Twitter lost one of its most popular citizens last week as Alec Baldwin deleted his account after yet another 140 character rampage. I do not care at all about a social media tennis match between a reporter and an actor. It is an example though of a scenario that I hope will not lead to the demise of Twitter as a useful tool. I worry that all of the interesting people eventually leave because of a fear of being understood.
You read that correctly. I said understood.
The philosopher Immanuel Kant is quoted as saying
There are many things I believe that I will not say but I will never say what I don’t believe.
This idea is at the heart of it. Twitter affords us the unique opportunity to connect globally with casual messaging and glimpses into our lives and interests. The immediacy and short digestable format draws out our fleeting thoughts. Those that in another time would be left unsaid. But given a path, our true self finds a way to express its inner most ideas both good and bad.
It requires discipline to control. We often jokingly refer to our verbal filter that keeps us from uttering every thought that comes to mind. Twitter erodes that filter’s effectiveness. It is just so easy to get a cathartic release by venting one’s frustration over traffic, family, government or the universe to the internet.
There is one major difference. I will forget my momentary frustration but the internet is forever and holds us accountable at the most in opportune times.
The irony that I will promote this blog on Twitter is not lost on me. My concern is that at some point political correctness driven self-editing will force meaningful thought, opinion and discussion from the platform. I am not predicting the death of Twitter. It will just become too boring to bother with.
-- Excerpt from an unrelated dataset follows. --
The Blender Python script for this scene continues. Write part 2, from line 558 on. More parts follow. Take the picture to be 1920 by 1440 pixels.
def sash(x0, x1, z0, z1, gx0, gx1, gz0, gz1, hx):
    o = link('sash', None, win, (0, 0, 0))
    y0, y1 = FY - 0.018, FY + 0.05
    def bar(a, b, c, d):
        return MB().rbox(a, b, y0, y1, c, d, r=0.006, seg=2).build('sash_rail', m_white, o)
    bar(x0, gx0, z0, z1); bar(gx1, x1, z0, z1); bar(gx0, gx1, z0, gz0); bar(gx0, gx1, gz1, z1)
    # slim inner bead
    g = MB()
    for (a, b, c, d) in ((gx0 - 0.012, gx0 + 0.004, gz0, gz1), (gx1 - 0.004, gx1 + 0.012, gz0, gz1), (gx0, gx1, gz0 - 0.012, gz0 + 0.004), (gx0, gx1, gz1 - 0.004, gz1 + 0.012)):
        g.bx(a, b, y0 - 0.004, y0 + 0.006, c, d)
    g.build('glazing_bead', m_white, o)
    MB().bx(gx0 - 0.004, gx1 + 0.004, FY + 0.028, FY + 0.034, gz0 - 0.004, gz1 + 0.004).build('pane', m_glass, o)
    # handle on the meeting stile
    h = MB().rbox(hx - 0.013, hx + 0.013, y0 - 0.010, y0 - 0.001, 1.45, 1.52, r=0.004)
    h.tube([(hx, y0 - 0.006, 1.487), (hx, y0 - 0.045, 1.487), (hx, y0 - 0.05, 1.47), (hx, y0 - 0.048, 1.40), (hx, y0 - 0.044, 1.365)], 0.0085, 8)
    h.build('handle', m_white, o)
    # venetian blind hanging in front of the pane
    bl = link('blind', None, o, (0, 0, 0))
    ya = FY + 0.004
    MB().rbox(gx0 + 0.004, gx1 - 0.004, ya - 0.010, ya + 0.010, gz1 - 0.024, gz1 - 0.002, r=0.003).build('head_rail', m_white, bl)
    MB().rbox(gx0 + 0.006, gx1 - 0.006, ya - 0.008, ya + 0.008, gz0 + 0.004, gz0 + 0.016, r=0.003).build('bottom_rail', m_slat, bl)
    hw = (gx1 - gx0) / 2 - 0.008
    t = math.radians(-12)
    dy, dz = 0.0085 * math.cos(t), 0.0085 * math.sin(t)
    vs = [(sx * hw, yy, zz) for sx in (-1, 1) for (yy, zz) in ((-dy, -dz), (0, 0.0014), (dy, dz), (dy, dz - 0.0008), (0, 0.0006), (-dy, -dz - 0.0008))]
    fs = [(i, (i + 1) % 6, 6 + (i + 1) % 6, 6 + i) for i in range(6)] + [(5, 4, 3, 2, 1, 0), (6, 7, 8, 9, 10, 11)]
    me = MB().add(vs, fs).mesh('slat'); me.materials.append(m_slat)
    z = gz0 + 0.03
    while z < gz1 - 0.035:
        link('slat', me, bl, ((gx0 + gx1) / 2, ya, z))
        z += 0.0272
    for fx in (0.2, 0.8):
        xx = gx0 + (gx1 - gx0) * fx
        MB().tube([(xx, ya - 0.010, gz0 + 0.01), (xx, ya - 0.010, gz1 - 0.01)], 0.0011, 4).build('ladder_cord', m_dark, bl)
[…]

I don’t mean to suggest that Alec Baldwin is particularly meaningful but he is interesting. His greatest fear and what I believe drove the deletion of the account is that the persona that keeps him employed will be destroyed if people really understand what he thinks and Twitter makes it too easy to ruin his career.
This is true on all ends of the political spectrum. Imagine an up and coming manager in a major corporation who might never see another promotion if they tweet their opinion on same sex marriage and it runs contrary to what leadership thinks. Once recorded in an HR file, that employee’s opportunity for advancement is over, regardless of whether or not they conduct business in a fair, just and legal manner.
Freedom of speech does not grant freedom from consequence.
Just imagine the legacy of things better left unsaid had Twitter been around during the civil rights movement. Congress for one would have had a very different composition in the last forty years.
As Kant mused, everything that is said reveals something of the inner self. We simply do not give voice to what we do not believe. Every word helps us understand you for better or worse.
This is the power of the connection Twitter affords. I hope as a society we can learn to manage this power and still remain interesting and vulnerable. Perhaps the best way to overcome our fear of being understood is to work on character first and Twitter becomes a reflection of it.
Said another way by someone far more authoritative than Kant,
“out of the abundance of the heart his mouth speaks.” – Luke 6:45
Or in a modern translation – “what he thinks he tweets.”